Quoi qu’il en soit, de Paracelse à Stahl la Chimie a constamment fait effort pour se débarrasser des quatre éléments d’Aristote, et, si j’osais exprimer ici ma pensée tout entière, je dirais qu’à mes yeux le mérite de Stahl n’est peut-être pas dans le rôle qu’il a fait jouer au phlogistique, comme on le pense généralement.

Ce qui donnera toujours à Stahl une auréole de grandeur et de gloire, c’est que non-seulement il a compris qu’il fallait reconnaître en Chimie des corps indécomposables, tout différents des éléments d’Aristote, mais qu’il a consommé cette révolution dans les idées. Examinez la question et vous serez bien vite convaincus que l’esprit humain a fait un pas immense le jour où ce principe de Philosophie naturelle a été admis, et à partir de Stahl il a fallu l’admettre.

C’est par là que, dans sa Chimie nouvelle, il introduit une précision inconnue. Plus de vague ni d’incertitude, les faits et l’explication se tiennent, rien ne les sépare. Les terres sont des êtres simples. Quand le phlogistique s’y ajoute, elles se métallisent, et les métaux sont des composés. Ôtez-leur le phlogistique, les terres reparaissent.

Quel progrès, quand on se rappelle les éléments ou principes de ses prédécesseurs, sortes de qualités abstraites qui ne se révélaient sous forme saisissable qu’autant que leur pureté se trouvait souillée de je ne sais quelle substance terrestre, qui pouvait les déguiser en cent façons !

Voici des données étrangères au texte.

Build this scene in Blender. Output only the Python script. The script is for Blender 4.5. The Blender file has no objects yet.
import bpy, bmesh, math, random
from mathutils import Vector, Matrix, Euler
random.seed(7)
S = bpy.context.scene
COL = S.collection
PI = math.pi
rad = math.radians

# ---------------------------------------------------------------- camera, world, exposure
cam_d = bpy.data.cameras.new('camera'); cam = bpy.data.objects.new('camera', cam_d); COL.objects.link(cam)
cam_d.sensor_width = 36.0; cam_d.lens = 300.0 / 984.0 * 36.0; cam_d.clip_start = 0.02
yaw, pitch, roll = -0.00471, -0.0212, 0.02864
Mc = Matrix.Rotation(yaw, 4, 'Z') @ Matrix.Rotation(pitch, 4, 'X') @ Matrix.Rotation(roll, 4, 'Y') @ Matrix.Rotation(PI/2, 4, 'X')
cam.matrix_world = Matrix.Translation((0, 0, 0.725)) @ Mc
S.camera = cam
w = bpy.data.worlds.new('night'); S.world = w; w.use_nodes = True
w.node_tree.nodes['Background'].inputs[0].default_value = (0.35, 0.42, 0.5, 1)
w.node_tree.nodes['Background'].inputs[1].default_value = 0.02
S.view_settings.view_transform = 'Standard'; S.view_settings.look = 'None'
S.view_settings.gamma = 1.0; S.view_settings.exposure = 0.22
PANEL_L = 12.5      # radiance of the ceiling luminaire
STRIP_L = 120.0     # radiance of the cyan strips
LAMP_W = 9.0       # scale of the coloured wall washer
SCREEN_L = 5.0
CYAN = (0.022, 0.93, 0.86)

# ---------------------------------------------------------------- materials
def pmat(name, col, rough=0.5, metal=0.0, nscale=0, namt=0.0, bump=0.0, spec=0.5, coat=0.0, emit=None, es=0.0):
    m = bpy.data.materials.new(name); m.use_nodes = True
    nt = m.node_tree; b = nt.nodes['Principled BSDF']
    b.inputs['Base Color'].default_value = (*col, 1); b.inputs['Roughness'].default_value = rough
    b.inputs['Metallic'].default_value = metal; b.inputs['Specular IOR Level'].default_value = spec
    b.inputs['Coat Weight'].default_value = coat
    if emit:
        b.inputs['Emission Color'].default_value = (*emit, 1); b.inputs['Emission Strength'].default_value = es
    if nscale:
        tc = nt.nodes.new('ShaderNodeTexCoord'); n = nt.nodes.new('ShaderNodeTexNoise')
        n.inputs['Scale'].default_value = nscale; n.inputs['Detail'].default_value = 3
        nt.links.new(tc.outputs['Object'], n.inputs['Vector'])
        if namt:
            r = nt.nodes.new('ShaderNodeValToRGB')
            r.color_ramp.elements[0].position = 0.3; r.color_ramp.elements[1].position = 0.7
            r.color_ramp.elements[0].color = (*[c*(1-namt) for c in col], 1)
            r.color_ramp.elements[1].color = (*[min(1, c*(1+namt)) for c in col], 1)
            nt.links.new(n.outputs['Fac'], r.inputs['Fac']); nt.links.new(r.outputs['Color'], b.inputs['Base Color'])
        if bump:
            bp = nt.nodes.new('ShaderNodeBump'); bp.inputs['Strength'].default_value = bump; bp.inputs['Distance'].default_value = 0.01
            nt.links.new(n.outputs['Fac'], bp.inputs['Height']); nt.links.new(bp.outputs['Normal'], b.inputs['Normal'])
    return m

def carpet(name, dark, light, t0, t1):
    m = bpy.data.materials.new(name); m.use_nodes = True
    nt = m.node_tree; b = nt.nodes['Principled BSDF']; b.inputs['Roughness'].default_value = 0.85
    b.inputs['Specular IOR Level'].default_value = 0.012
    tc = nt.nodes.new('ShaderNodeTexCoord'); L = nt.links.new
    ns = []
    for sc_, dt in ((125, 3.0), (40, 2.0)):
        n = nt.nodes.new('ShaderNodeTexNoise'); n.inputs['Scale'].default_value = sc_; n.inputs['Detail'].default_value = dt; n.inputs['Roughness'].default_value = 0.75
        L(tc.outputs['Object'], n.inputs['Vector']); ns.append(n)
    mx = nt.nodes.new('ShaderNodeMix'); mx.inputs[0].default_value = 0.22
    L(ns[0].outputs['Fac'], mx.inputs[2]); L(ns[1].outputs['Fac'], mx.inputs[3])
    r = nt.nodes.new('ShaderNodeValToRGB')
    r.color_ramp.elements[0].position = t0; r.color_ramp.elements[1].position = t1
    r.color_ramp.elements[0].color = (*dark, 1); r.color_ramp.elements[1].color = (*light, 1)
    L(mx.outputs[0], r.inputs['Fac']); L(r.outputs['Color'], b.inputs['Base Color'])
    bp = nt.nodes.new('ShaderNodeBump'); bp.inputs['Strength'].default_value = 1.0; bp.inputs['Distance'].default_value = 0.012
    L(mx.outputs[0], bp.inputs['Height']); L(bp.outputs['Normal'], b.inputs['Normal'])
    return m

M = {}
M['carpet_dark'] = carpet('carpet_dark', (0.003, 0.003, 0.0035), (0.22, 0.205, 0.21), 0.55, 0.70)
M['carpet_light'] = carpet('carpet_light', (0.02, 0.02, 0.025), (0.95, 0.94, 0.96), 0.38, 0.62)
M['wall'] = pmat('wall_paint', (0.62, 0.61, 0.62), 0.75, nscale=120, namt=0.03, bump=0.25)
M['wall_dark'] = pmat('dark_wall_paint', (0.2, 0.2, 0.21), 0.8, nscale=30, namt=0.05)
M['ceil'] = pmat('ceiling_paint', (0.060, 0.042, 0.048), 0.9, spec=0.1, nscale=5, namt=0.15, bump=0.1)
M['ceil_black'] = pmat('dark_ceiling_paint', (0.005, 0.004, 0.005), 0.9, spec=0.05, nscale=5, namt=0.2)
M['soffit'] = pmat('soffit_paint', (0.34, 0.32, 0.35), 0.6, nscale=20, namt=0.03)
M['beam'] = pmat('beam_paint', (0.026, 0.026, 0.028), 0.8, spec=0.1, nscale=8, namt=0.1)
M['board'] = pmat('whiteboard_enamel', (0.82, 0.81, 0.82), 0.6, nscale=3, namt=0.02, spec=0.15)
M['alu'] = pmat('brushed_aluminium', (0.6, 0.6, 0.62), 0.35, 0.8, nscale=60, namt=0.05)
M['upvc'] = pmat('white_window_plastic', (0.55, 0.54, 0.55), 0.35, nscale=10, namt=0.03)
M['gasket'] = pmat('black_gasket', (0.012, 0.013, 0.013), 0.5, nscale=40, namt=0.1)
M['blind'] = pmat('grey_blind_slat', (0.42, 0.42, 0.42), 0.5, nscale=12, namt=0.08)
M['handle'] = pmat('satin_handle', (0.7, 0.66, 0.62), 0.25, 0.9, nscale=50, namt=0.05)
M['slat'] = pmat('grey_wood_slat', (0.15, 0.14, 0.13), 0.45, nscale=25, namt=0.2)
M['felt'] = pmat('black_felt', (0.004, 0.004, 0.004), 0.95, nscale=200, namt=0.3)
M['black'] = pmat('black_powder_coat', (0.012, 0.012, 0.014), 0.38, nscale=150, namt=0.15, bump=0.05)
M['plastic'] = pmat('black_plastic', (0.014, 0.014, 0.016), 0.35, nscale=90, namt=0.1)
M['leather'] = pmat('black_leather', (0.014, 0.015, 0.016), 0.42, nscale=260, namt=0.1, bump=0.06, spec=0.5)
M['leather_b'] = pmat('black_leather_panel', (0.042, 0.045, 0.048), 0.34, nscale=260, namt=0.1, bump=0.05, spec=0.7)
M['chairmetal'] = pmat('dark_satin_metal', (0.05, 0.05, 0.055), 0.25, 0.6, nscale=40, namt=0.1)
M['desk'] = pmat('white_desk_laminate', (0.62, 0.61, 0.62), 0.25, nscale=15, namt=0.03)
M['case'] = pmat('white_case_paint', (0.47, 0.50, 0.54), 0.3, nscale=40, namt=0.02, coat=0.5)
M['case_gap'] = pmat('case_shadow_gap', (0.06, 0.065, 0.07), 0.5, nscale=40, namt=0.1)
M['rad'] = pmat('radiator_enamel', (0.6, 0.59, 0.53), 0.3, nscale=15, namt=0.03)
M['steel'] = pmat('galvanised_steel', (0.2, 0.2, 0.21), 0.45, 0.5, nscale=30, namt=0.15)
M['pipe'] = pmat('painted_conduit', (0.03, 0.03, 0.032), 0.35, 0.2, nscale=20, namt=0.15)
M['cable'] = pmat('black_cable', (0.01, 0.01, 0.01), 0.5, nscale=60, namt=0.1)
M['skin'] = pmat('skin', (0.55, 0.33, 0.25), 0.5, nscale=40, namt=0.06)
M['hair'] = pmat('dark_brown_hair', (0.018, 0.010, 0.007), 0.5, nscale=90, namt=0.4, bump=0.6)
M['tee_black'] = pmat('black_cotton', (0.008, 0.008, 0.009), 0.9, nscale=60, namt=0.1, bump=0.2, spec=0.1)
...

Quel progrès, quand à ces terres et à ce phlogistique, dont Stahl fait une application si heureuse et si prochaine à l’explication de tous les faits de la Chimie, on oppose les éléments de ses prédécesseurs, ces éléments un peu trop métaphysiques, comme disait Lémery, qui les décrit soigneusement à la première page, mais qui s’en débarrasse dès la seconde, comme d’un bagage pesant et inutile !

Stahl a fait descendre jusqu’aux faits les théories qui s’égaraient dans les nuages. Stahl a été le précurseur nécessaire de Lavoisier, et, s’il s’est borné à lui préparer les voies, il les a du moins préparées d’une manière large, qui n’appartient qu’au génie.